• **GIVEN DATA**:
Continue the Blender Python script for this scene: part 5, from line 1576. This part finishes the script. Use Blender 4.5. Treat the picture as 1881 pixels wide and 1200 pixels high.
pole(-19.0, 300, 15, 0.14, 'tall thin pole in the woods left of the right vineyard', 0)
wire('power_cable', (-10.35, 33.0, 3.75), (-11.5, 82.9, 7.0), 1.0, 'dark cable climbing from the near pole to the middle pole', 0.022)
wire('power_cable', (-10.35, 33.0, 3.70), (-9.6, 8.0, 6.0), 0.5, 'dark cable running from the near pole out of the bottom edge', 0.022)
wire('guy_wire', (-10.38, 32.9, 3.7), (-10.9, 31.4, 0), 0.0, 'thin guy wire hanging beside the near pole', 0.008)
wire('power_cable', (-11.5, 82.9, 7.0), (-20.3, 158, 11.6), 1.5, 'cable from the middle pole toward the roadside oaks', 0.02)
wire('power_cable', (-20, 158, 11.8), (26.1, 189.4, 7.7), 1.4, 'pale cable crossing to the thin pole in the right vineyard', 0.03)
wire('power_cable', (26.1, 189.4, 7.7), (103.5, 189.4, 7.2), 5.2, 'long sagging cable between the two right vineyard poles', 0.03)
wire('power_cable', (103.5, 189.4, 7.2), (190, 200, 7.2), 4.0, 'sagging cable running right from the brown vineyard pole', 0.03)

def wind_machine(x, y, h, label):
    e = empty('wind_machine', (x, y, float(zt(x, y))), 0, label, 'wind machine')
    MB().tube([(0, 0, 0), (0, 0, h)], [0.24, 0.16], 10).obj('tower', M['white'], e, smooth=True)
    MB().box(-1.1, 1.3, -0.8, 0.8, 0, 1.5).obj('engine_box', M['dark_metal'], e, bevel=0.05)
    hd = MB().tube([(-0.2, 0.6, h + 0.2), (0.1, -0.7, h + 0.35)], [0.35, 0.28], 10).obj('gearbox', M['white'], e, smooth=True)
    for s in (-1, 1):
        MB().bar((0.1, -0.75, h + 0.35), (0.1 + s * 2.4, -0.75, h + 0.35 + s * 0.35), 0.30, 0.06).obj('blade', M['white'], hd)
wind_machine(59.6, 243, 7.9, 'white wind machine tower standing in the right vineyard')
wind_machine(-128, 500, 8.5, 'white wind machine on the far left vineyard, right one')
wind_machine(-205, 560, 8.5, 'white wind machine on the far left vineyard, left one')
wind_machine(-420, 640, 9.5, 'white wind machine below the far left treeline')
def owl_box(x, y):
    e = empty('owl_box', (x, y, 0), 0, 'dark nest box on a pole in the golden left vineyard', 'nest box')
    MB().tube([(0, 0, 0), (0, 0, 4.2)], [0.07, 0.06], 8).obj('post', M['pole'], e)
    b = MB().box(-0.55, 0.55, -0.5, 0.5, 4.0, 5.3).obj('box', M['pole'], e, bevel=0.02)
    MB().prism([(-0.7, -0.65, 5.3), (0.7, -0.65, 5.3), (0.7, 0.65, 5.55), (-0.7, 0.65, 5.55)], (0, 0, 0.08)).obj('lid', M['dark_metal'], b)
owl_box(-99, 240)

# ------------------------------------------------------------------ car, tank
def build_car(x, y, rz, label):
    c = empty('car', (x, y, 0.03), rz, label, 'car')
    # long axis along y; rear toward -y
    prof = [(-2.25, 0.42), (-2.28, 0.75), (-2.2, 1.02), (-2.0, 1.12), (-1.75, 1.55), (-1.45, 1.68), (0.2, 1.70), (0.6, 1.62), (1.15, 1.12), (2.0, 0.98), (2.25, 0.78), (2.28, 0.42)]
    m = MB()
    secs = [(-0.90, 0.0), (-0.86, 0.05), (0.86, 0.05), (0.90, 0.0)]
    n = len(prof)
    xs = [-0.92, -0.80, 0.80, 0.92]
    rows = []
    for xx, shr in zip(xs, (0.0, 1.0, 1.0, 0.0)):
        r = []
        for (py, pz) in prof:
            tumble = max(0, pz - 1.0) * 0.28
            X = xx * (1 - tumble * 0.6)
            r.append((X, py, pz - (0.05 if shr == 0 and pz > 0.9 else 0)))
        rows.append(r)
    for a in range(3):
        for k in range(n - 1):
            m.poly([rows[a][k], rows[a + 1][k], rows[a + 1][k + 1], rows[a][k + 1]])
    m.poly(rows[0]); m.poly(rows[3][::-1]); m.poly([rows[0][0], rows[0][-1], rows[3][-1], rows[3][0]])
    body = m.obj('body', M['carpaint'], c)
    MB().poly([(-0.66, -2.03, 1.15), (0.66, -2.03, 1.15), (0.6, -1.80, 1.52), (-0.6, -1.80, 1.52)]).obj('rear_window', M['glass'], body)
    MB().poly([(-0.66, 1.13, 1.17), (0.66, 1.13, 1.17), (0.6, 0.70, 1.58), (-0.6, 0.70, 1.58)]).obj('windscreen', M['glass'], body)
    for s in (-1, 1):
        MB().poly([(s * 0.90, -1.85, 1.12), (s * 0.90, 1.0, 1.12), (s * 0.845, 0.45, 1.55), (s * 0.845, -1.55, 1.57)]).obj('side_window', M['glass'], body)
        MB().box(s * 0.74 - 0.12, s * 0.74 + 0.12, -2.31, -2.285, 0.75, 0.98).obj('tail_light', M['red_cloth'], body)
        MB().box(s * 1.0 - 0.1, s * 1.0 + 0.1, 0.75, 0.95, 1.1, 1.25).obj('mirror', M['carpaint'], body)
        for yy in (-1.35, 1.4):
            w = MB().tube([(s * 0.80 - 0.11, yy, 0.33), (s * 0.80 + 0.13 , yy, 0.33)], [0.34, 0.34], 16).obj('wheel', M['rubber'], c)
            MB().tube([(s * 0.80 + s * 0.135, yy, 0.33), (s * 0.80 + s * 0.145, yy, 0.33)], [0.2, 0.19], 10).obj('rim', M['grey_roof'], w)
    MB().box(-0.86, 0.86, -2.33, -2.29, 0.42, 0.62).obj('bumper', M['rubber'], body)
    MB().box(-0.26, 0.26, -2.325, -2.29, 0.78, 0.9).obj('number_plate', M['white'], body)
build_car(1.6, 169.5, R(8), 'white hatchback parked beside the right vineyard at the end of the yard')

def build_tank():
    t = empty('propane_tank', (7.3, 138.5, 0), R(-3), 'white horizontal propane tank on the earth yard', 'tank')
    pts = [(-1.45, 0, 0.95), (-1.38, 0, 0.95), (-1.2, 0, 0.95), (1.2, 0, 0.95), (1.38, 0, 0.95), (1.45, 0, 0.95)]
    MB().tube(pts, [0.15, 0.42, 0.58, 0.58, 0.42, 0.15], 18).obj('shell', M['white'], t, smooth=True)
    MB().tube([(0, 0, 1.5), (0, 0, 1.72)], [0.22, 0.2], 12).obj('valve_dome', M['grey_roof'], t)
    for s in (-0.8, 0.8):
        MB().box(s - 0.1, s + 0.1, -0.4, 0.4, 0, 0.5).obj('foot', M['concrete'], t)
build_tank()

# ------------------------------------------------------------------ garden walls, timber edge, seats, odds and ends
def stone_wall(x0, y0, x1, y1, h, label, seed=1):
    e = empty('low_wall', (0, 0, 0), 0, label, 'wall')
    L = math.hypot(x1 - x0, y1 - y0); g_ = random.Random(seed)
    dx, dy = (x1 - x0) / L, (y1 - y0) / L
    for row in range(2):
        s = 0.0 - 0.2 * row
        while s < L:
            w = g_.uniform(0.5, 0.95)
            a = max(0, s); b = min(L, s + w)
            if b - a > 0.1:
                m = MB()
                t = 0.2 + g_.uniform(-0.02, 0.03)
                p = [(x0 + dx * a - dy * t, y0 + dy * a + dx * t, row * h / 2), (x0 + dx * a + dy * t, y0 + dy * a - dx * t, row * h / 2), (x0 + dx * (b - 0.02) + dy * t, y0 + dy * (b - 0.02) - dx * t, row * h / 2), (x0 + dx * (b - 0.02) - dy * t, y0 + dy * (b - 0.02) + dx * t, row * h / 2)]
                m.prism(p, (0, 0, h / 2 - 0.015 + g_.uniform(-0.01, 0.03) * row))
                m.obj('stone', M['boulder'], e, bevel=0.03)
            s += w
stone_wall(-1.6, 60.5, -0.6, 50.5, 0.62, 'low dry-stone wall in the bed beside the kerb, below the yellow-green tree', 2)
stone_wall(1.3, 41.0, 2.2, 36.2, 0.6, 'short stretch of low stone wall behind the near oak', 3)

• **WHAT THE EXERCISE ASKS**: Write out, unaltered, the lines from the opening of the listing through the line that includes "vineyard pole', 0.03)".

• **FULL OUTPUT**:
Continue the Blender Python script for this scene: part 5, from line 1576. This part finishes the script. Use Blender 4.5. Treat the picture as 1881 pixels wide and 1200 pixels high.
pole(-19.0, 300, 15, 0.14, 'tall thin pole in the woods left of the right vineyard', 0)
wire('power_cable', (-10.35, 33.0, 3.75), (-11.5, 82.9, 7.0), 1.0, 'dark cable climbing from the near pole to the middle pole', 0.022)
wire('power_cable', (-10.35, 33.0, 3.70), (-9.6, 8.0, 6.0), 0.5, 'dark cable running from the near pole out of the bottom edge', 0.022)
wire('guy_wire', (-10.38, 32.9, 3.7), (-10.9, 31.4, 0), 0.0, 'thin guy wire hanging beside the near pole', 0.008)
wire('power_cable', (-11.5, 82.9, 7.0), (-20.3, 158, 11.6), 1.5, 'cable from the middle pole toward the roadside oaks', 0.02)
wire('power_cable', (-20, 158, 11.8), (26.1, 189.4, 7.7), 1.4, 'pale cable crossing to the thin pole in the right vineyard', 0.03)
wire('power_cable', (26.1, 189.4, 7.7), (103.5, 189.4, 7.2), 5.2, 'long sagging cable between the two right vineyard poles', 0.03)
wire('power_cable', (103.5, 189.4, 7.2), (190, 200, 7.2), 4.0, 'sagging cable running right from the brown vineyard pole', 0.03)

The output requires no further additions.